>> BEGIN
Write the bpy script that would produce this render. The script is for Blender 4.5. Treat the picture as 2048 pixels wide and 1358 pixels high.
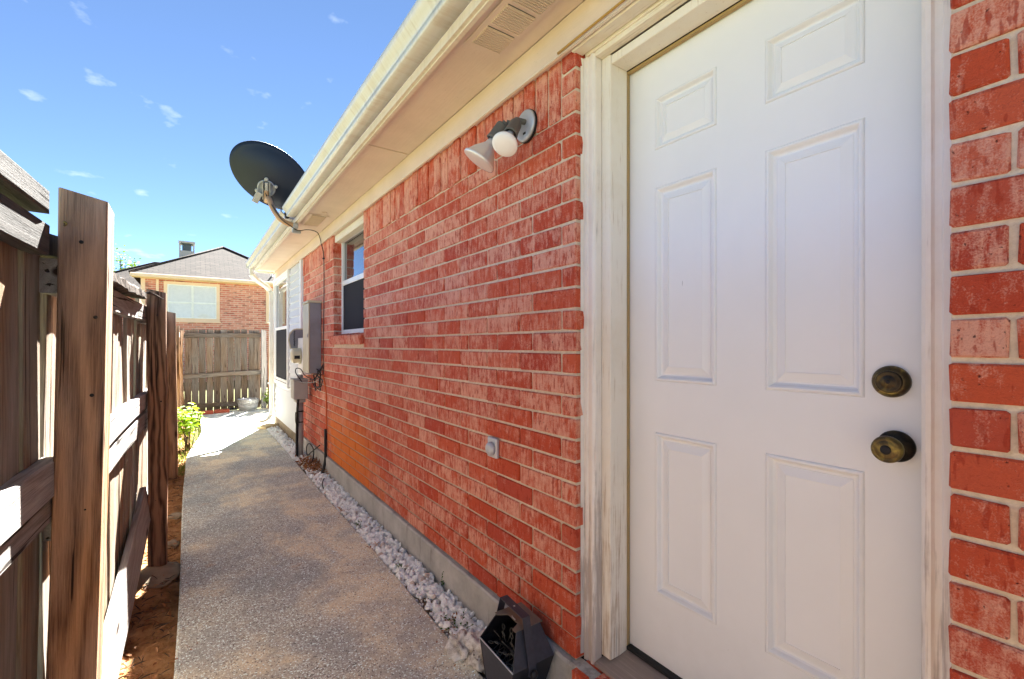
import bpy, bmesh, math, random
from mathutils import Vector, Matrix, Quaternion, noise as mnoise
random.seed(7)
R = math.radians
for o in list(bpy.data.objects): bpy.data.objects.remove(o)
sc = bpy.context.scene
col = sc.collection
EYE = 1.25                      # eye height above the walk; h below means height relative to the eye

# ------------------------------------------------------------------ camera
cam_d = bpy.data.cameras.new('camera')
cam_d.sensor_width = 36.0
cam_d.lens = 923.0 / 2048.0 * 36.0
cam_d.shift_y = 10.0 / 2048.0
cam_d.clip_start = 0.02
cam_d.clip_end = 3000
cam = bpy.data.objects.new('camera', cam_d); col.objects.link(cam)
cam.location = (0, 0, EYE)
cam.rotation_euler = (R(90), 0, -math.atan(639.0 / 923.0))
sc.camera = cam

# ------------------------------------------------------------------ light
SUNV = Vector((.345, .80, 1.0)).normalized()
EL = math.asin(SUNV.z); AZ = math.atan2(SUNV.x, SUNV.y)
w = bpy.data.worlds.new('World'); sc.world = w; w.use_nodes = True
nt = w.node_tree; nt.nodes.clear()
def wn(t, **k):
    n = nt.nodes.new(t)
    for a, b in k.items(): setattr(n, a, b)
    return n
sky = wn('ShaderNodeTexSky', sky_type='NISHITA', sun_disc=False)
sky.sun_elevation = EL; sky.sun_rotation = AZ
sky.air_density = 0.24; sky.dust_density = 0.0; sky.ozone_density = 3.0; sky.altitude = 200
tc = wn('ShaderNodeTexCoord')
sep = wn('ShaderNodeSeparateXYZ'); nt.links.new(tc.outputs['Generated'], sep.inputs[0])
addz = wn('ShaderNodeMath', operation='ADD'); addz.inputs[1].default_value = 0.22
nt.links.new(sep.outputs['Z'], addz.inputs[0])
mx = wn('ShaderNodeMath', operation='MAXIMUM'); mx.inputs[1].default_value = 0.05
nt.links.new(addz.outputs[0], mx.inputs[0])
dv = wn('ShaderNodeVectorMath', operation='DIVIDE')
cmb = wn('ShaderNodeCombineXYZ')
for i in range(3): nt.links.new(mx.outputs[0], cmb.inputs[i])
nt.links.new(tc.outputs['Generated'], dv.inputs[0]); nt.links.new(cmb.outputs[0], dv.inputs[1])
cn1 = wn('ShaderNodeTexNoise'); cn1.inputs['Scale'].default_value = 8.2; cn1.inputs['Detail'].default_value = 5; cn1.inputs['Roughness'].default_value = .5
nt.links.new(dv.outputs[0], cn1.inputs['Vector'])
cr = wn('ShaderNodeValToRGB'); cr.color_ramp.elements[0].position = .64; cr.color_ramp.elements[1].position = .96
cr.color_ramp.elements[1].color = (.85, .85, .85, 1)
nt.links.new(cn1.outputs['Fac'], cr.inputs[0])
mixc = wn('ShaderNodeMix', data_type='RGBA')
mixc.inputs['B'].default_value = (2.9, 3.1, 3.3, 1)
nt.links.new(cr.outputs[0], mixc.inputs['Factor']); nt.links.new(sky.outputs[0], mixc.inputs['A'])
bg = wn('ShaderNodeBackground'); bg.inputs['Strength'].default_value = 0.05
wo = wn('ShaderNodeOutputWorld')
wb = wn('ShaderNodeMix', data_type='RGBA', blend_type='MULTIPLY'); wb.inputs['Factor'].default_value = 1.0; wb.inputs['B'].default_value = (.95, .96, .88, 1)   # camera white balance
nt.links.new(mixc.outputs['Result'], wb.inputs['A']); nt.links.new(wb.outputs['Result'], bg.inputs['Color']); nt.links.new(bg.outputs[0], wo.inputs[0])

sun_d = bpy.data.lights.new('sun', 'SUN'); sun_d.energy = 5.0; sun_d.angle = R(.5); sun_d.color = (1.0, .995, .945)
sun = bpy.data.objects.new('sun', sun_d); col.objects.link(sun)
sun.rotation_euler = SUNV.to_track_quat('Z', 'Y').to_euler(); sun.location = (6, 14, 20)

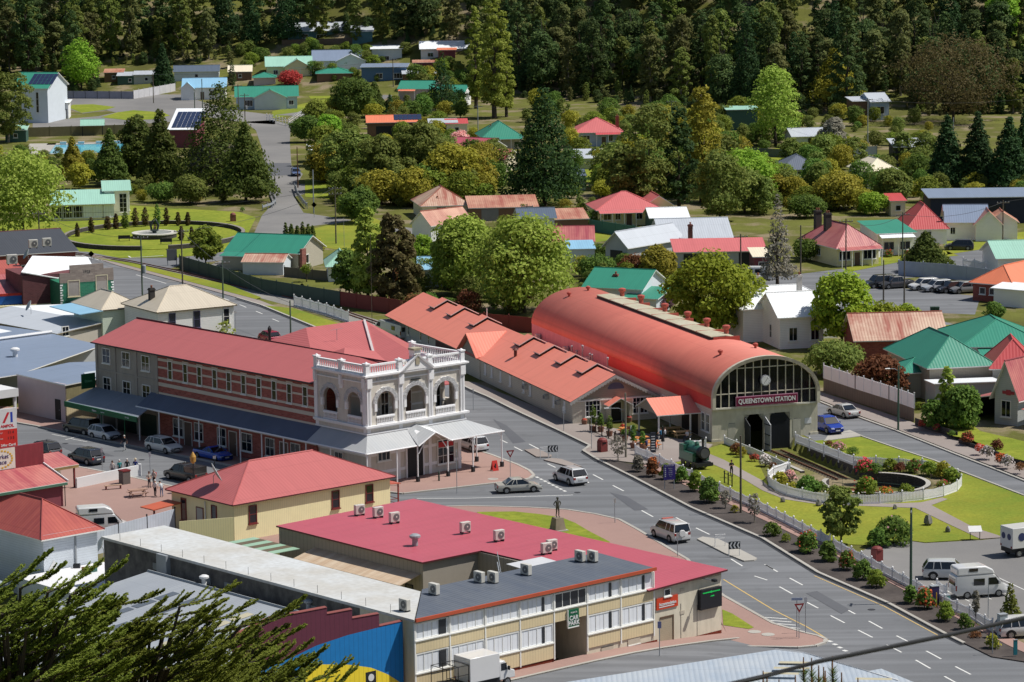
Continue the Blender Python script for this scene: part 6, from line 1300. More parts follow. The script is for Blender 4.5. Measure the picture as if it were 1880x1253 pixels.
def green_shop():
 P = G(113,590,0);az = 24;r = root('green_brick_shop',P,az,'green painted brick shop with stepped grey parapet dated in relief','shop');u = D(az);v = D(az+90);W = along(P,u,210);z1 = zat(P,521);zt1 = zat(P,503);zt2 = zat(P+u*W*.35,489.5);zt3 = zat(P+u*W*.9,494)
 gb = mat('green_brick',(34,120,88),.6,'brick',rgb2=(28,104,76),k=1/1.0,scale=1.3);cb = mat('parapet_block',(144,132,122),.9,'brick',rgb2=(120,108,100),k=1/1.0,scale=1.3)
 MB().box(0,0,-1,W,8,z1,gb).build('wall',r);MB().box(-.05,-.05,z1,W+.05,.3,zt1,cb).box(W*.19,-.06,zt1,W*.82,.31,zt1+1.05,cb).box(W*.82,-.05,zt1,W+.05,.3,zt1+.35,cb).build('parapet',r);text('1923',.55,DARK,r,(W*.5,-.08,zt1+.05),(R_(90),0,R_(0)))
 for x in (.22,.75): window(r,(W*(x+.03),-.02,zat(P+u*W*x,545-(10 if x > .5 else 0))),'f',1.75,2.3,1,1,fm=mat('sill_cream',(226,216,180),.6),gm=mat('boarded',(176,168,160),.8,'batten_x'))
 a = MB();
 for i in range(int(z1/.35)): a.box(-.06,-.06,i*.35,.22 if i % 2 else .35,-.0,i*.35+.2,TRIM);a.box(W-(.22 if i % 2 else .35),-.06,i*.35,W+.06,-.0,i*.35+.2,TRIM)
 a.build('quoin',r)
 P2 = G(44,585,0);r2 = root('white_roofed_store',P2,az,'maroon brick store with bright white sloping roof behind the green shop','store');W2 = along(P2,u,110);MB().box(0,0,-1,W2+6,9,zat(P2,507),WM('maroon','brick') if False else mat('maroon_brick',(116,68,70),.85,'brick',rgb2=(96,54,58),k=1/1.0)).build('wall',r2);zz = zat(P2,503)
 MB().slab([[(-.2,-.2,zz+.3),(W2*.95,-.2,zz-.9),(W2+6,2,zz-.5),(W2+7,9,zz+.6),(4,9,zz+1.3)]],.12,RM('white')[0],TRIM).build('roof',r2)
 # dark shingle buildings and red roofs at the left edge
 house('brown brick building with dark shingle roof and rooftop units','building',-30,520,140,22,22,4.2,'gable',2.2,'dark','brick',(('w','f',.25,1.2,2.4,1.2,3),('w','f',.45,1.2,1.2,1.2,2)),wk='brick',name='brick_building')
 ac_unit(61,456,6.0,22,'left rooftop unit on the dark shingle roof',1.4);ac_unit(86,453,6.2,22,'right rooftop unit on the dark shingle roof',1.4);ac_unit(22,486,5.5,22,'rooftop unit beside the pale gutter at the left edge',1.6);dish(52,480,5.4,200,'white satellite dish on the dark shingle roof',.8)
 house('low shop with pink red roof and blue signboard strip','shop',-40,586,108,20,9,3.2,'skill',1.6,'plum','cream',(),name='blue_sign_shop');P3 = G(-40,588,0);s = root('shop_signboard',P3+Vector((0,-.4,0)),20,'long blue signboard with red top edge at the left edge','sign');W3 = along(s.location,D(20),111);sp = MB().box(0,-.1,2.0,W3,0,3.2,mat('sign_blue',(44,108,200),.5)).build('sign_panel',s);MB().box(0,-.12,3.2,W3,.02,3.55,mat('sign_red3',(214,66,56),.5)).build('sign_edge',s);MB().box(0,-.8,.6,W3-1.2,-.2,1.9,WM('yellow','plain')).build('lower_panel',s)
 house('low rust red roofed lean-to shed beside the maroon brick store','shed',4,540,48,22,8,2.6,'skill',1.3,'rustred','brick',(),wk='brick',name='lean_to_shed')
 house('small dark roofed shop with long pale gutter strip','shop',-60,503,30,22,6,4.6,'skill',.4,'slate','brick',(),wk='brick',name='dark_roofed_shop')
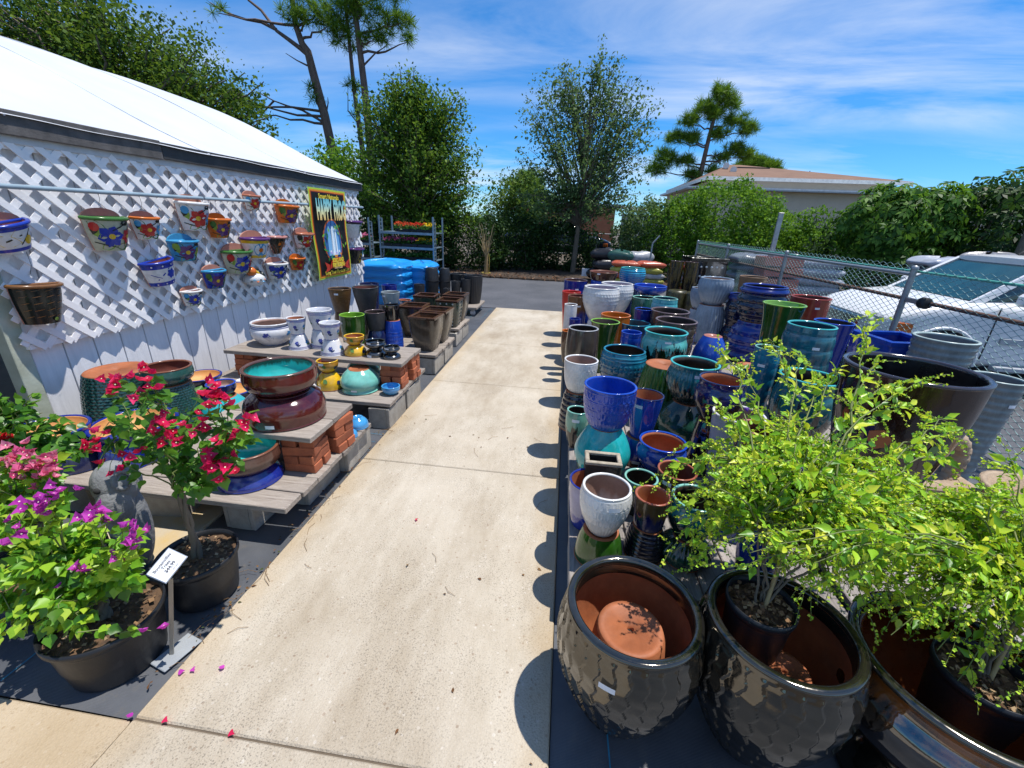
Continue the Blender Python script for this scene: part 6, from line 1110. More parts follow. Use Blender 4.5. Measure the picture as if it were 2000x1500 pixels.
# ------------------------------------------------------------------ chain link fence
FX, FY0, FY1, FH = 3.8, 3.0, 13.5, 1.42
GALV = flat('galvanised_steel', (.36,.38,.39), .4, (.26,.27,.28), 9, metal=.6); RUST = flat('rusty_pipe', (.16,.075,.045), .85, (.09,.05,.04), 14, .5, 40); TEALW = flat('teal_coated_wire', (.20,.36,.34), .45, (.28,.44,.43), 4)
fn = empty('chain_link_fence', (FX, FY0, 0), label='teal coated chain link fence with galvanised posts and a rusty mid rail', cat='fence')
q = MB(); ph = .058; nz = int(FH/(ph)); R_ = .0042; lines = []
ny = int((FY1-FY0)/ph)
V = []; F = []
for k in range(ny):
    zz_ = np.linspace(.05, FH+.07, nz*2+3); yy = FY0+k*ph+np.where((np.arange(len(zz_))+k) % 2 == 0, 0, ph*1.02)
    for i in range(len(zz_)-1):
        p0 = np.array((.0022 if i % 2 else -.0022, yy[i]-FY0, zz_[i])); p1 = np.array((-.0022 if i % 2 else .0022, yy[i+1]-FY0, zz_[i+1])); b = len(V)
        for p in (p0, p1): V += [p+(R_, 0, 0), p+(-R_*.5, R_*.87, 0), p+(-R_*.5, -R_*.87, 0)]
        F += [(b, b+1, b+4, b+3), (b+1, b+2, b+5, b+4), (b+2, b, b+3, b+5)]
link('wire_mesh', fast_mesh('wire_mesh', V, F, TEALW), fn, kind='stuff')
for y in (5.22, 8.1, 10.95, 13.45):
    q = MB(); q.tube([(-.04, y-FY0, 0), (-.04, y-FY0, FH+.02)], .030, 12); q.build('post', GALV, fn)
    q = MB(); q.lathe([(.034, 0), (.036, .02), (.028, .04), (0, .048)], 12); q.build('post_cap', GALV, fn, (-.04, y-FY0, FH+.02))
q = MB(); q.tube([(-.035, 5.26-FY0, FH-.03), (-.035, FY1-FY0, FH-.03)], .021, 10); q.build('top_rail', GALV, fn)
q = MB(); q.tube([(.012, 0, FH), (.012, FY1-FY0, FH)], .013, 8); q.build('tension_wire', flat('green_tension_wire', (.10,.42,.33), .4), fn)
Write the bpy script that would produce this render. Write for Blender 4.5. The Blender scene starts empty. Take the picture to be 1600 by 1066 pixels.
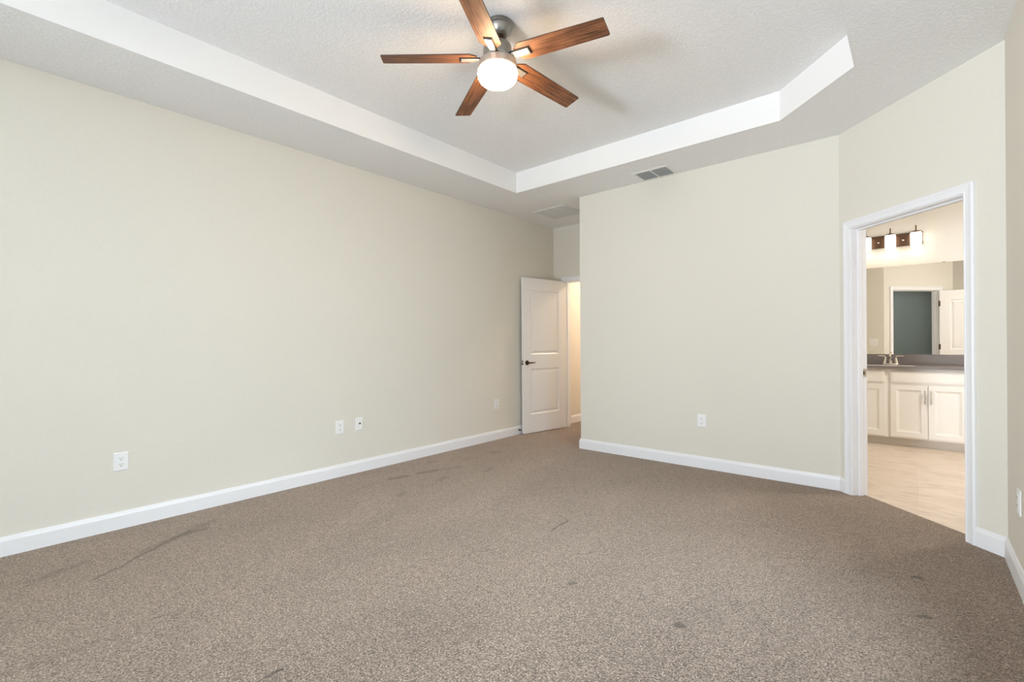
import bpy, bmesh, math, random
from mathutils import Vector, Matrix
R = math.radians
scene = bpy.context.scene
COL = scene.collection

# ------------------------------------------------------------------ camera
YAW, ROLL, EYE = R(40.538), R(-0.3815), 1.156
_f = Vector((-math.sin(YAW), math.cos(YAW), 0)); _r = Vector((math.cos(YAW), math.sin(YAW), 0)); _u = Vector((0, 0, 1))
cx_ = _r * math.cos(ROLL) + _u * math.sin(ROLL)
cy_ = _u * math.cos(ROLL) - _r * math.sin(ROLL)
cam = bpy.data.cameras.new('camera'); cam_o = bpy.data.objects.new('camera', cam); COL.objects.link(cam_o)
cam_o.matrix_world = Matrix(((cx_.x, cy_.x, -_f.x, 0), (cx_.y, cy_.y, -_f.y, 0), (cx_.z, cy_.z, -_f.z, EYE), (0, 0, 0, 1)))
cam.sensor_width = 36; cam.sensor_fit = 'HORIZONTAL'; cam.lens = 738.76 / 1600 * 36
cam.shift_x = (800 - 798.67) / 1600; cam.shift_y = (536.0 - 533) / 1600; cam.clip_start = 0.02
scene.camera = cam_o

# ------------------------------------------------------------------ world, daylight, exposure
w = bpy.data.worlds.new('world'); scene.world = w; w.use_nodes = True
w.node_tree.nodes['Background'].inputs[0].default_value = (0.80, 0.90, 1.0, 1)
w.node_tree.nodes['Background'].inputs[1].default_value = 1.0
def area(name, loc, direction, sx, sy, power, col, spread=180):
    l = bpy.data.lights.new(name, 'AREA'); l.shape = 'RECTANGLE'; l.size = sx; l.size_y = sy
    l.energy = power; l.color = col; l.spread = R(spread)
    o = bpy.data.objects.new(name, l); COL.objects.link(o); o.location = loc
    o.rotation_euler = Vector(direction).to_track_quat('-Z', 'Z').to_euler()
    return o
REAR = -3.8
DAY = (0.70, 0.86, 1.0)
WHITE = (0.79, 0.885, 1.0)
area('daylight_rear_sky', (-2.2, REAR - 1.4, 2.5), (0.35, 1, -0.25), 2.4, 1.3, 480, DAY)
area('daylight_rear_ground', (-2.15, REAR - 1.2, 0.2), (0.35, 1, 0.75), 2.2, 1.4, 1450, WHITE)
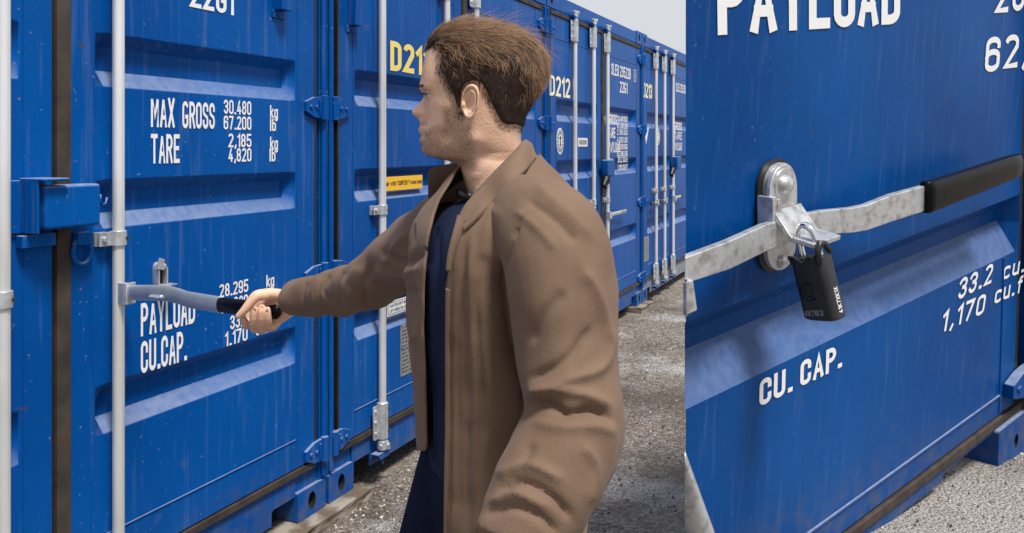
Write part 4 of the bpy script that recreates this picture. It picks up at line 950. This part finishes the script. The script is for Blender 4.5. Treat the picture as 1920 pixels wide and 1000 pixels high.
>> END
Request:
Show all lines above holding "were".

Final result:
Continue the Blender Python script for this scene: part 6, from line 1300. More parts follow. The script is for Blender 4.5. Measure the picture as if it were 1880x1253 pixels.
Continue the Blender Python script for this scene: part 6, from line 1110. More parts follow. Use Blender 4.5. Measure the picture as if it were 2000x1500 pixels.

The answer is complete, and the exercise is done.